Both Tampa and St. Pete asked for the same amount of money from a BP oil settlement to cover estimated losses as a result of the 2010 Deepwater Horizon spill. Tampa is getting a little less than half of the $60 million it petitioned for while St. Pete is getting just $8 million.
And city leaders signed off on that.
In Sunday’s paper, Tampa Bay Times reporter Tony Marrero explained why.
Specific calculations are unknown and city attorneys can’t explain too much because the judge who ruled on the settlement also issued a gag order keeping people in the know from talking about it.
However, there are some vague explanations as to why St. Pete would vote in favor of a settlement just about 13 percent of what they asked for. First up is what Marerro calls the “everything-but-the-kitchen-sink” approach.
Basically, cities like St. Pete included more than just lost sales tax and tourist tax revenue. They threw anything that could even be remotely tied to the spill into their own reports to protect the ability for future redress.
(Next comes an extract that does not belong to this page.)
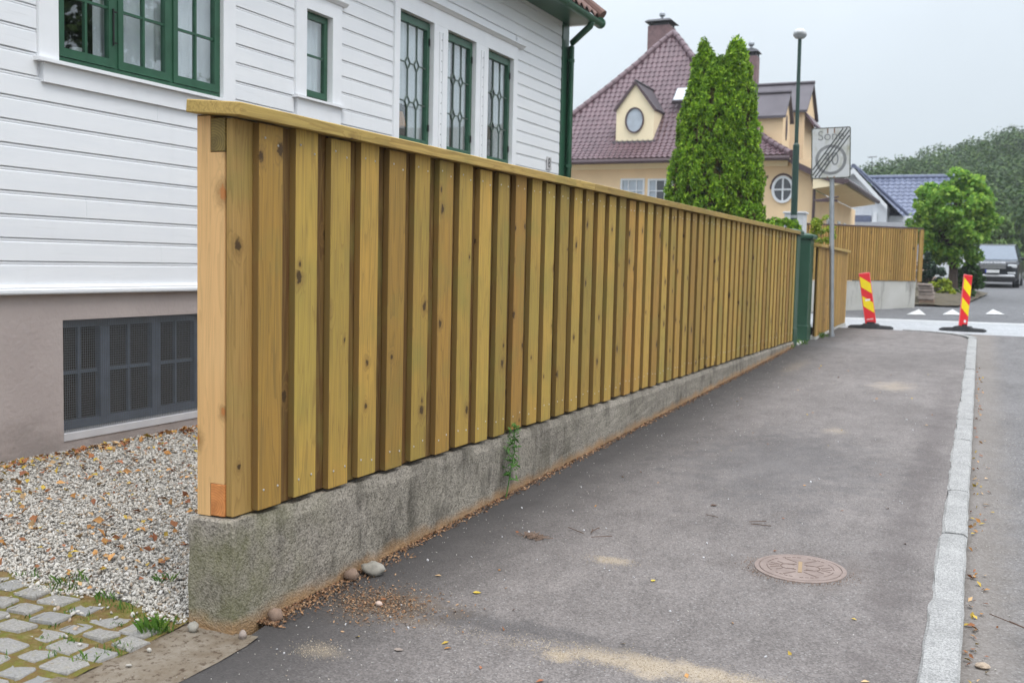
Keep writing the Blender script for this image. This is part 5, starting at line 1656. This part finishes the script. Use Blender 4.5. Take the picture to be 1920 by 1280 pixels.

The settlements were also not necessarily determined based on a city’s individual reports. Instead, independent court-appointed panels calculated proposed awards using some of the same formulas used by cities, but not all of them. That could explain the vast differences in city asks and actual take-aways.
Marrero documents a couple of reasons why cities may have been OK with the disparity. Tampa attorney Steve Yerrid said it was better to settle now than to drag out litigation for years.
And Marerro ventured, perhaps attorneys were hesitant to gamble on whether or not their claims could be adequately argued in front of an attorney.
Clearwater also voted to approve the award. They are set to get about as much as St. Pete, but only asked for $20 million.
Two Pinellas cities rejected the awards. St. Pete Beach and Treasure Island have not disclosed what their proposed settlement was.
Meanwhile, a South Florida city got paid a 10th of its operating budget. Florida City, considered a gateway of sorts to the Florida Keys, is set to receive $1 million from the settlement.